Module convenor: Dr Paulo Drinot

This course introduces students to key themes and debates in the history of Latin America since Independence until c. 1980. Some of the themes and debates to be considered include (may vary from year to year): the causes and consequences of Independence; the economic and political instability of the post-Independence period and the nature of caudillo rule; the persistence of slavery and the causes and consequences of slave emancipation; the rise of Latin American export economies; British informal imperialism; US economic and cultural expansion and influence; class, gender, and race and the making of ‘national’ identities; the rise of ‘populism’ and the social and economic consequences of ‘mass politics’; social revolutions; and authoritarianism and military rule.

Assessment:

This module is assessed by one x 4,000-word essays.

Introductory reading:

Those of you unfamiliar with the history of Latin America may want to read John Charles Chasteen, Born in Blood and Fire: A Concise History of Latin America. New York: Norton, latest edition, for background. Also useful, and more detailed, is Tulio Halperin Donghi, The Contemporary History of Latin America.

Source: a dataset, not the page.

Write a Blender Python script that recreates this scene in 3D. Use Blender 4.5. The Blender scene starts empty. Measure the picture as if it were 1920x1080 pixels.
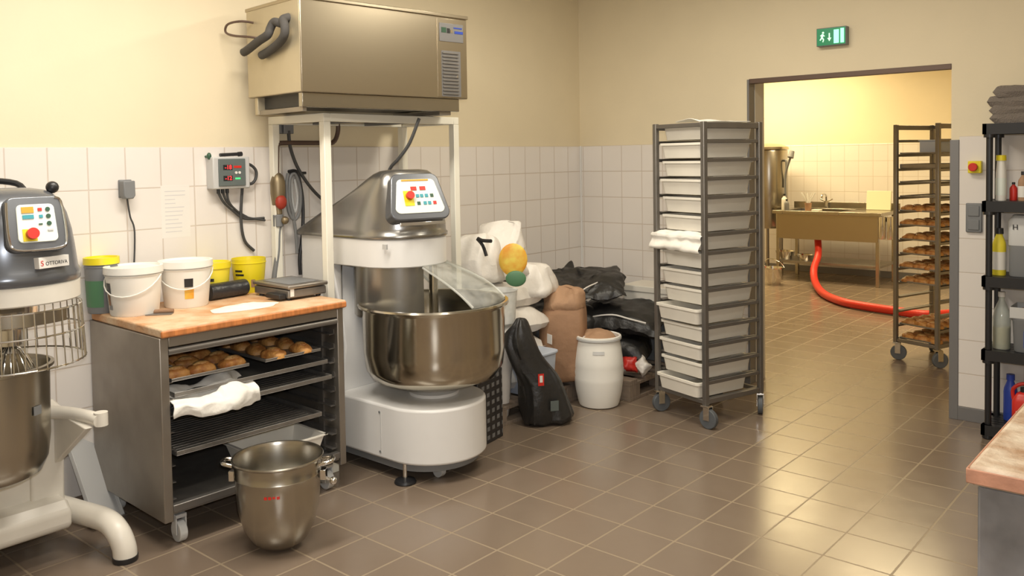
import bpy, bmesh, math, random
from mathutils import Vector, Matrix, noise
R = math.radians
PI = math.pi
COL = bpy.context.scene.collection

# ------------------------------------------------------------------ camera numbers (fitted to the photograph)
FPX, CYP = 1611.65, 361.05
PITCH, ROLL, YAW = 0.04077, -0.0166, 0.7123
CAM = Vector((4.0655, -5.5467, 1.5996))
FWD = Vector((-math.sin(YAW) * math.cos(PITCH), math.cos(YAW) * math.cos(PITCH), -math.sin(PITCH)))
_r = Vector((math.cos(YAW), math.sin(YAW), 0)); _u = _r.cross(FWD)
RIGHT = _r * math.cos(ROLL) + _u * math.sin(ROLL)
UP = -_r * math.sin(ROLL) + _u * math.cos(ROLL)


def at(u, v, val, ax=2):
    """world point seen at (u, v) on the plane where coordinate ax equals val"""
    d = FWD + RIGHT * ((u - 960) / FPX) + UP * ((CYP - v) / FPX)
    t = (val - CAM[ax]) / d[ax]
    return CAM + d * t


# ------------------------------------------------------------------ materials
def new_mat(name):
    m = bpy.data.materials.new(name); m.use_nodes = True
    nt = m.node_tree; b = nt.nodes['Principled BSDF']
    return m, nt, b


def N(nt, t, **kw):
    n = nt.nodes.new(t)
    for k, v in kw.items():
        setattr(n, k, v)
    return n


def mat(name, col, rough=0.5, metal=0.0, var=0.0, vscale=8.0, bump=0.0, bscale=40.0, rvar=0.0, col2=None,
        emit=None, estr=0.0, stretch=None, coat=0.0, spec=None):
    m, nt, b = new_mat(name); L = nt.links
    b.inputs['Base Color'].default_value = (*col, 1); b.inputs['Roughness'].default_value = rough
    b.inputs['Metallic'].default_value = metal
    if coat: b.inputs['Coat Weight'].default_value = coat
    if spec is not None: b.inputs['Specular IOR Level'].default_value = spec
    tc = N(nt, 'ShaderNodeTexCoord'); mp = N(nt, 'ShaderNodeMapping')
    L.new(tc.outputs['Object'], mp.inputs[0])
    if stretch: mp.inputs['Scale'].default_value = stretch
    if var or col2:
        nz = N(nt, 'ShaderNodeTexNoise'); nz.inputs['Scale'].default_value = vscale; nz.inputs['Detail'].default_value = 6
        L.new(mp.outputs[0], nz.inputs['Vector'])
        cr = N(nt, 'ShaderNodeValToRGB'); L.new(nz.outputs[0], cr.inputs[0])
        c2 = col2 if col2 else tuple(min(1, c * (1 + var)) for c in col)
        c1 = col if col2 else tuple(c * (1 - var) for c in col)
        cr.color_ramp.elements[0].position = .35; cr.color_ramp.elements[0].color = (*c1, 1)
        cr.color_ramp.elements[1].position = .65; cr.color_ramp.elements[1].color = (*c2, 1)
        L.new(cr.outputs[0], b.inputs['Base Color'])
    if rvar:
        n2 = N(nt, 'ShaderNodeTexNoise'); n2.inputs['Scale'].default_value = vscale * 1.7; n2.inputs['Detail'].default_value = 5
        L.new(mp.outputs[0], n2.inputs['Vector'])
        mr = N(nt, 'ShaderNodeMapRange'); L.new(n2.outputs[0], mr.inputs[0])
        mr.inputs[1].default_value = .3; mr.inputs[2].default_value = .7
        mr.inputs[3].default_value = max(0.03, rough - rvar); mr.inputs[4].default_value = rough + rvar
        L.new(mr.outputs[0], b.inputs['Roughness'])
    if bump:
        n3 = N(nt, 'ShaderNodeTexNoise'); n3.inputs['Scale'].default_value = bscale; n3.inputs['Detail'].default_value = 4
        L.new(mp.outputs[0], n3.inputs['Vector'])
        bp = N(nt, 'ShaderNodeBump'); bp.inputs['Strength'].default_value = bump; bp.inputs['Distance'].default_value = .01
        L.new(n3.outputs[0], bp.inputs['Height']); L.new(bp.outputs[0], b.inputs['Normal'])
    if emit:
        b.inputs['Emission Color'].default_value = (*emit, 1); b.inputs['Emission Strength'].default_value = estr
    return m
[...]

Durham: Duke University Press, 1993. For overviews of relevant historiographies, see Thomas Holloway (ed.), A Companion to Latin American History. London: Blackwell, 2008 and José Moya, The Oxford Handbook of Latin American History. Oxford: Oxford University Press, 2010. The more economically-minded of you may well find the following of interest: Victor Bulmer-Thomas, The Economic History of Latin America since Independence. Cambridge: Cambridge University Press, 2003 and Rosemary Thorp, Progress, Poverty and Exclusion: An Economic History of Latin America in the 20th century, Washington DC: IADB, 1998.